Broadway Review: Mark Rylance in ‘Farinelli and the King’

There’s not much to Claire van Kampen’s simplistic script for “Farinelli and the King,” the play now running on Broadway after premiering at Shakespeare’s Globe in London. But with a lead performance by Oscar and Tony winner Mark Rylance in full sail, it’s enough.

With his courtiers plotting to depose the mad king of Spain (Rylance), his cool and canny wife, Queen Isabella (the enchanting Melody Grove), comes to his rescue. The Queen has engaged the services of the famed Italian castrato, Farinelli (Sam Crane, the soul of refinement), to soothe the monarch’s fevered brain.

Left to his own inclinations, King Philippe would be happy chatting with his pet goldfish. (“Not all of us are equal,” he solemnly informs the fish. “We were not born equal; we shall never be equal.”) But Isabella is determined to cure the king of his aberrant moods, and to this end she engages the great singer to move into the palace and minister to the monarch’s fevered fantasies.

As Farinelli, Crane possesses the mental serenity that the king so desperately needs. Costumed (by Jonathan Fensom) in elegant court dress, he has the bearing of royalty without the streak of insanity that comes with the title. As the voice of Farinelli, the identically costumed Iestyn Davies steps in to sing whenever a Handel aria is called for. The nine selections, all chosen from arias first sung by the real-life Farinelli in the 1730s, range from “Ho perso il caro ben” from “Il Parnasso” to the melting “Bel contento” from “Flavio,” and Davies delivers them with Baroque precision. But as a countertenor, he never reaches the stratospheric scale of a true castrato, and the limitation hurts. Rylance melts, as King Philippe must, but we don’t.

In the context of the period setting, the anachronistic language is barbarically contemporary. A theater impresario, for instance, complains that “so many people want a piece” of his star performer; even his wife, who “has been on my case since we opened.”
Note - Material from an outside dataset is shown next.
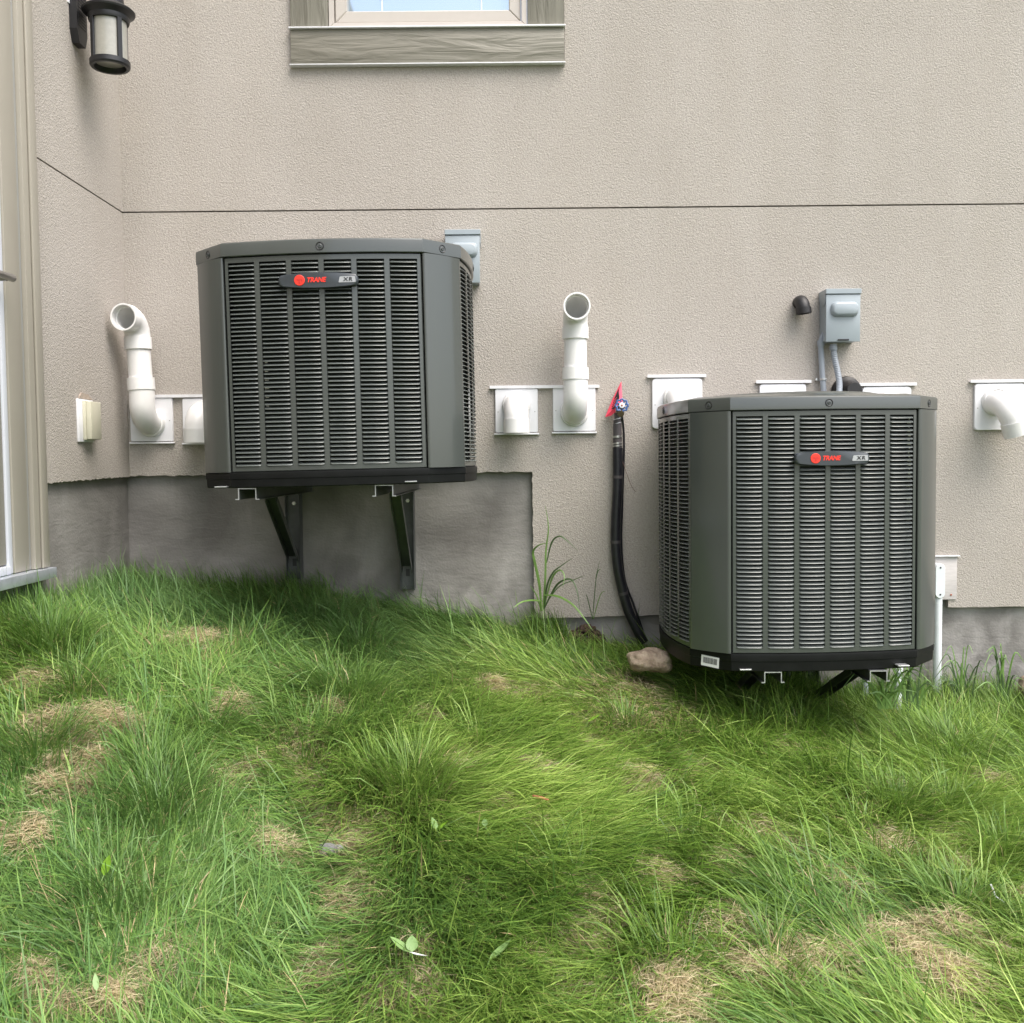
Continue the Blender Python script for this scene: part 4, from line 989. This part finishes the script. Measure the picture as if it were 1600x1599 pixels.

That’s a pity, since director John Dove has taken such pains to re-create the heavily gilded style of the formal Baroque setting of this production, which originated at Shakespeare’s Globe Theater in 2015. The richly textured costumes look especially sumptuous in the blaze of candlelight (supplied by designer Paul Russell), and the period musical instruments — harpsichord, violins, viola, theorbo, Baroque guitar — all sing true, especially as stripped of all mechanical amplification.

Rylance is a favorite on these shores. He was a divine Countess Olivia in “Twelfth Night” and a tormented Richard in “Richard III” in 2013, and people are still talking about his dazzling portrayal of Rooster Byron on Broadway in “Jerusalem.” His cockeyed fisherman in van Kampen’s “Nice Fish” was a weird and wonderful treat when it played St. Ann’s Warehouse, and to bring his bio up to date, he’s currently on screen in “Dunkirk.” But mad kings could easily become a specialty with this actor, who sees the pathos and the ridiculousness of the royal personage, and warmly embraces them both.